Cosa che sta accadendo con le elezioni amministrative dove si sceglie il candidato e ci si assume la responsabilità di sostenerlo. E’ quanto è accaduto anche con l’ultimo turno elettorale amministrativo, con l’elezione di sindaci outsider, come Nicola Fiorita a Catanzaro e Damiano Tommasi a Verona. E con altri risultati sorprendenti a Piacenza e Parma, con sindaci accreditati al centrosinistra, o, come a Genova, al centrodestra. Ma è dalle città di Giulietta e San Vitaliano che arriva la lezione più forte: gli elettori hanno avuto la possibilità di non guardare alle ideologie e alle appartenenze, scegliendo la qualità della persona, i loro curriculum, il loro senso di comunità. Mentre tutto ciò accadeva e si rafforzava l’idea che col “civismo” e la rete dei sindaci sarà possibile girar pagina, le forze politiche tradizionali, i loro leader, proseguivano, e proseguono, nel teatrino tradizionale del chi ha vinto e a chi ha perso e delle contrapposizioni tra loro che ricordano il Tecoppa, che si innervosiva quando non riusciva a infilzare l’avversario e sbraitava: “Come faccio a infilzarti, se ti muovi?”. Tacciamo, per carità, sui nomi dei leader per mancanza di leadership e fotografiamo la situazione: il centrodestra è a pezzi, il centrosinistra recita la parte del vincitore (pur sapendo che è una bugia) e il centro brancola nel buio.
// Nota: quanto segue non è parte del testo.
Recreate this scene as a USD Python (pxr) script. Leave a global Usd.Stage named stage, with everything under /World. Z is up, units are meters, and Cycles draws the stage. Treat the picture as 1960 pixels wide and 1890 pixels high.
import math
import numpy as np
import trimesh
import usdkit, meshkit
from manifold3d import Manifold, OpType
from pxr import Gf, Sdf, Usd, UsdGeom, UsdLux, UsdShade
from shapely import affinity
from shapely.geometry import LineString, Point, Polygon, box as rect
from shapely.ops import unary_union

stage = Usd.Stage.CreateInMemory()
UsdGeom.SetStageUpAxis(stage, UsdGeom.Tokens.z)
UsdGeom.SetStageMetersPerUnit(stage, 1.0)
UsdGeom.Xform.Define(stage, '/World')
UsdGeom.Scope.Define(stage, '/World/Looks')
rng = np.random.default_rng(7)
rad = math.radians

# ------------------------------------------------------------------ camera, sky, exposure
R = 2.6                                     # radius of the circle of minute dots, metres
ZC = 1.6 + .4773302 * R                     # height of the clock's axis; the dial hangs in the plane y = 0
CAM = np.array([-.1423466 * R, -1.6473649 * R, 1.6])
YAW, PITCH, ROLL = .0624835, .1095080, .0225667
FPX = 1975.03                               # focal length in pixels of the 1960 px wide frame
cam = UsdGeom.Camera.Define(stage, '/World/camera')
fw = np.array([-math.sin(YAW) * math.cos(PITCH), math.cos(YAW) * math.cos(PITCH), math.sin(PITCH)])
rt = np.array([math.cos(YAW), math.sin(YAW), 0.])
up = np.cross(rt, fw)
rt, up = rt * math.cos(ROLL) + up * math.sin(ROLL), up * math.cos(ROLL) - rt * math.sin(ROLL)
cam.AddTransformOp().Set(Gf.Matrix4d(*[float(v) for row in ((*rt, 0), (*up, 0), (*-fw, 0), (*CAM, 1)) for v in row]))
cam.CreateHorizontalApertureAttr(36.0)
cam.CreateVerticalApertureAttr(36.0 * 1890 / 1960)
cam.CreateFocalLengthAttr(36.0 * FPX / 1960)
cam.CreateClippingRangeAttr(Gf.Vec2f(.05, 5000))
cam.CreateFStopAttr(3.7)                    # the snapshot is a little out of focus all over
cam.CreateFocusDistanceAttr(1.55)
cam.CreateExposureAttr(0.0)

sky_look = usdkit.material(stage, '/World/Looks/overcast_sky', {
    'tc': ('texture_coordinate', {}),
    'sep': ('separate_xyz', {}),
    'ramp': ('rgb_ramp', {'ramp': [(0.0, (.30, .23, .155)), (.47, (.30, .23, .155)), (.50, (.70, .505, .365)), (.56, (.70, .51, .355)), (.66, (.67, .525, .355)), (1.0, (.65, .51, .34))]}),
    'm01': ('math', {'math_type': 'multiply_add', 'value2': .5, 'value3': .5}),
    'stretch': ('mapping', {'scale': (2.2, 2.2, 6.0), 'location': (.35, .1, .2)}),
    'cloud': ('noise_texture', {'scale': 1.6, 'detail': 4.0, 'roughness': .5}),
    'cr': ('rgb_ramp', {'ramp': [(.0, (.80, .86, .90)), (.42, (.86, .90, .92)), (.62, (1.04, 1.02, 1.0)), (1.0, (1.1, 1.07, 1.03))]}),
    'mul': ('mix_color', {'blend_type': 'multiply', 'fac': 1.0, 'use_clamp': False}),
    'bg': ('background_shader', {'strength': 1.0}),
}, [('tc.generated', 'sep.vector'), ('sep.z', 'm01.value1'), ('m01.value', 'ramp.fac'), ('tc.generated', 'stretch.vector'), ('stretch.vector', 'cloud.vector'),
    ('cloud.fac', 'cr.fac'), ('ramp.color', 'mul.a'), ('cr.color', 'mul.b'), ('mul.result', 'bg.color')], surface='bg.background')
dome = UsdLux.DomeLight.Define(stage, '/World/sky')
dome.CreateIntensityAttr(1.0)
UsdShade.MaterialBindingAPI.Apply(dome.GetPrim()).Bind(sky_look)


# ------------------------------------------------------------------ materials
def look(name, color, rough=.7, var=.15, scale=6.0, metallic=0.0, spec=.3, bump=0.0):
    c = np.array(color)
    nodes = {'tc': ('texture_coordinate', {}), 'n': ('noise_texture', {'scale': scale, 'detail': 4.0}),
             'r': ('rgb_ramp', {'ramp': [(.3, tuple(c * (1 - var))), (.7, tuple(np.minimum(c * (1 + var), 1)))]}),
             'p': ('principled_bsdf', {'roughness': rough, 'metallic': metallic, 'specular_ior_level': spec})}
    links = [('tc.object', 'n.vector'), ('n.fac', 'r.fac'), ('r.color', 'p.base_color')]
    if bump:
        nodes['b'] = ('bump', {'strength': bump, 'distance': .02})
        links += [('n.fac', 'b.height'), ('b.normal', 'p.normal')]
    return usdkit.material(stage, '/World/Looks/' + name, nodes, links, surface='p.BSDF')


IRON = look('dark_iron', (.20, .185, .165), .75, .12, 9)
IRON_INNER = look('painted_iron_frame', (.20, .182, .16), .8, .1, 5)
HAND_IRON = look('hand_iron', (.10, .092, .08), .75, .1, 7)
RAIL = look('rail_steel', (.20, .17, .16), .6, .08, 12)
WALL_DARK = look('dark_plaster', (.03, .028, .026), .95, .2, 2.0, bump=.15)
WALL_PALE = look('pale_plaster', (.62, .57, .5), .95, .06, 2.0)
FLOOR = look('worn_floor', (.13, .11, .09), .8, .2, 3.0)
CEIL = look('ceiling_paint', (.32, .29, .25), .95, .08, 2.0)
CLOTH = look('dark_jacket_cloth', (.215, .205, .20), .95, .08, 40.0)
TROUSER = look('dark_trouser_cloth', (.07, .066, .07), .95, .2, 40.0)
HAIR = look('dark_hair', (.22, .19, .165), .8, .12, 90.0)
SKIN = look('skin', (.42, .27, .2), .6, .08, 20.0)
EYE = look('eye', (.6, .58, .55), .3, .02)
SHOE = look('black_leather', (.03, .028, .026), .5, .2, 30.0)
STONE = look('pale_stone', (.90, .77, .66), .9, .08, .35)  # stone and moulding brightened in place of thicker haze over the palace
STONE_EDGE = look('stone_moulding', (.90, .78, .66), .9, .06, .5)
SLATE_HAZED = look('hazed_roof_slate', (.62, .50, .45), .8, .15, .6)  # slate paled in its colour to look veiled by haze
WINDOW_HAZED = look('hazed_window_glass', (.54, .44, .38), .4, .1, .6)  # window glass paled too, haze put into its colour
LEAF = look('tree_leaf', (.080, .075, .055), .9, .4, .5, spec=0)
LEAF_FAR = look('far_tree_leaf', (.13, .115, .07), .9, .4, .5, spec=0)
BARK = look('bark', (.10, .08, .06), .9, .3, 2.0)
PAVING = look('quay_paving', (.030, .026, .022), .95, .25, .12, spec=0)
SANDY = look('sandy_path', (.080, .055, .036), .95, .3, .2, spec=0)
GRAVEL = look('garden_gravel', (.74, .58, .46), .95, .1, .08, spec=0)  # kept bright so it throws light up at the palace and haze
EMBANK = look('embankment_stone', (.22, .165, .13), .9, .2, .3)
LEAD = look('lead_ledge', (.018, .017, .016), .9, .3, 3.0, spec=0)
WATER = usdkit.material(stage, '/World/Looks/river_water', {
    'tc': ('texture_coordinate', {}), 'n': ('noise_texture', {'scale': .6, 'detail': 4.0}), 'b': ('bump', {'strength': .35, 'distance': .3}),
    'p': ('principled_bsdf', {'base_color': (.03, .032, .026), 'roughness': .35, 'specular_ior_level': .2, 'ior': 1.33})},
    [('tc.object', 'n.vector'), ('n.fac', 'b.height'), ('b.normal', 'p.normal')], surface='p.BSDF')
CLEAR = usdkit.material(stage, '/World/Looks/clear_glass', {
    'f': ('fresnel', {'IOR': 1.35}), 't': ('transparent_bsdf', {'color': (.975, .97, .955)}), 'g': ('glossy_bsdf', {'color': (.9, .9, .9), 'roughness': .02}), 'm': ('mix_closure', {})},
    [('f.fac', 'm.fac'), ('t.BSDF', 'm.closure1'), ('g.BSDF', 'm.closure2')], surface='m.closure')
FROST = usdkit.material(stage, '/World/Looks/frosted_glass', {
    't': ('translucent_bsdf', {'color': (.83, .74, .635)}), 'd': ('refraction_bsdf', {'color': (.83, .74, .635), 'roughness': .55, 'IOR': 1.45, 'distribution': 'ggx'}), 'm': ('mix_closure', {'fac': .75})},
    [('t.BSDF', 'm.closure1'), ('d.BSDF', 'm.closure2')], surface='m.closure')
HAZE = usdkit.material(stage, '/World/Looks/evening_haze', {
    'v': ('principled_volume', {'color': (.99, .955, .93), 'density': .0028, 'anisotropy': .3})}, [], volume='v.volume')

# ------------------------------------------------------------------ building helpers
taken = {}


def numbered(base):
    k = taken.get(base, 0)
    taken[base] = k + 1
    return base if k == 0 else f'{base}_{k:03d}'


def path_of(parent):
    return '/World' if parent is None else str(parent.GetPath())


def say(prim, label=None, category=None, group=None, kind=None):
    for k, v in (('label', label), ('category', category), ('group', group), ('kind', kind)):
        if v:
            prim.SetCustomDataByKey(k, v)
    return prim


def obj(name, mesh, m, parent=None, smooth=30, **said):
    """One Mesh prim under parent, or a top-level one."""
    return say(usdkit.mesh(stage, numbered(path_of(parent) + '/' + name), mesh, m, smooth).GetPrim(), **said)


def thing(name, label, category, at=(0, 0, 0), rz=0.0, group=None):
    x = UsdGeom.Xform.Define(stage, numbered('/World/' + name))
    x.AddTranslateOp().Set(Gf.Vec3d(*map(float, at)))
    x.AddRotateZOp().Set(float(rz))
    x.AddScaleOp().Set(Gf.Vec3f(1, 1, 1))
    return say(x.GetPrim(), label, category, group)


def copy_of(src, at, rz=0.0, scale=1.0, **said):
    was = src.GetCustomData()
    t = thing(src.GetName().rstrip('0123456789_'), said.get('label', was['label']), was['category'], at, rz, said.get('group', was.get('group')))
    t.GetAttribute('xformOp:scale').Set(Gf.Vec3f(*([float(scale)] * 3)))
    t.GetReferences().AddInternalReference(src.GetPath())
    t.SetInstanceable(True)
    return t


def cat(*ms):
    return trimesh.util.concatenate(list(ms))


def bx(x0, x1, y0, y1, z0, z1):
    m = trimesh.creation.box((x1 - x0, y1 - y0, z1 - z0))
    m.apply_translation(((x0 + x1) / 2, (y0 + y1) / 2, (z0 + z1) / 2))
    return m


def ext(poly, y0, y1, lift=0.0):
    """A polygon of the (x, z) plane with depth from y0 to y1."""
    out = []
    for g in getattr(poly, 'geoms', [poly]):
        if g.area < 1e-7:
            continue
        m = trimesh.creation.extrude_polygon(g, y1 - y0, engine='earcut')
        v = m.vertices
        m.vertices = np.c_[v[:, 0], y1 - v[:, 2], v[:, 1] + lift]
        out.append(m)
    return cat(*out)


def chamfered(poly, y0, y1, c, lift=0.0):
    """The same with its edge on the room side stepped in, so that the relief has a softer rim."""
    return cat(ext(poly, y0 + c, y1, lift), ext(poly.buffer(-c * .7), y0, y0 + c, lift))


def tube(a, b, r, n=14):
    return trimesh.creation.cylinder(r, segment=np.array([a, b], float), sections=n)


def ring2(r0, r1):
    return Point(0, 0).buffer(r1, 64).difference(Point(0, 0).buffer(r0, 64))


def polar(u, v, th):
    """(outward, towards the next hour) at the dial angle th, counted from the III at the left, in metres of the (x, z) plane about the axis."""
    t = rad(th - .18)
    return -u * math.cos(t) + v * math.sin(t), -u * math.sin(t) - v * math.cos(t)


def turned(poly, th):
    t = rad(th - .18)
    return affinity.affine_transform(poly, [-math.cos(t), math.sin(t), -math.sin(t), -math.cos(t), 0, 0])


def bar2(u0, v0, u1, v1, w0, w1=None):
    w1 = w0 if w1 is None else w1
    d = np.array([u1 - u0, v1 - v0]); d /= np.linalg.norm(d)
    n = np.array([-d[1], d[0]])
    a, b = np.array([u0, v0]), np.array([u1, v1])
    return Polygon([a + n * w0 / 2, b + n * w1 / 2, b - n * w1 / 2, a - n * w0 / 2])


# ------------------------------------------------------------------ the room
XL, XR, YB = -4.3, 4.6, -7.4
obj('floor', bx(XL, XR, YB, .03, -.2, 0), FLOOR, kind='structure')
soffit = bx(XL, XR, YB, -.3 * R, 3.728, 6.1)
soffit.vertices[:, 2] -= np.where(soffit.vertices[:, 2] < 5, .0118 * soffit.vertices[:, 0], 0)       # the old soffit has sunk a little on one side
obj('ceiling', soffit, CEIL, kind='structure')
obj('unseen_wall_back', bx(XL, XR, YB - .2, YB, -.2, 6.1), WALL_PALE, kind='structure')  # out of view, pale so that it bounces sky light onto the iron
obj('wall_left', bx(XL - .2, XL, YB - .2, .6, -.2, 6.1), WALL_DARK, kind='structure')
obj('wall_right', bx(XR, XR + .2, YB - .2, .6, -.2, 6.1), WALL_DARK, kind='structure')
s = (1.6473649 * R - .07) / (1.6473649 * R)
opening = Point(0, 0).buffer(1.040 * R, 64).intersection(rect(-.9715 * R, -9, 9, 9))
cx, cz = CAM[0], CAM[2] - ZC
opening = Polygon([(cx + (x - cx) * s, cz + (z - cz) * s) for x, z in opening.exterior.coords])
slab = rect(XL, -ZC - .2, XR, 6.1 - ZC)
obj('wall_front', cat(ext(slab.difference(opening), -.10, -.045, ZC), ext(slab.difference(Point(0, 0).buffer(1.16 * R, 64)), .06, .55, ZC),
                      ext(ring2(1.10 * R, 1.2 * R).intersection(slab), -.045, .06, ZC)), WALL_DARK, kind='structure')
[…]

La comunità Italia avrà un futuro, dunque, solo se saprà ripensarsi, se sarà in grado di eleggere una classe dirigente che guardi alla politica come strumento per scrivere il futuro, e non come mezzo per fortune personali, nonostante le spaventose inadeguatezze. I segnali ci sono, la rete dei sindaci forse nascerà, col sostegno di un civismo capace di rilanciare cultura e democrazia nel sistema politico italiano. Non si può più fuggire, davanti alle sfide che ci attendono. Per questo il “miracolo” di Catanzaro e Verona è di buon auspicio. Virtutes discere vita dediscere est scriveva Seneca a Lucillo. Per imparare le virtù disimpariamo i vizi.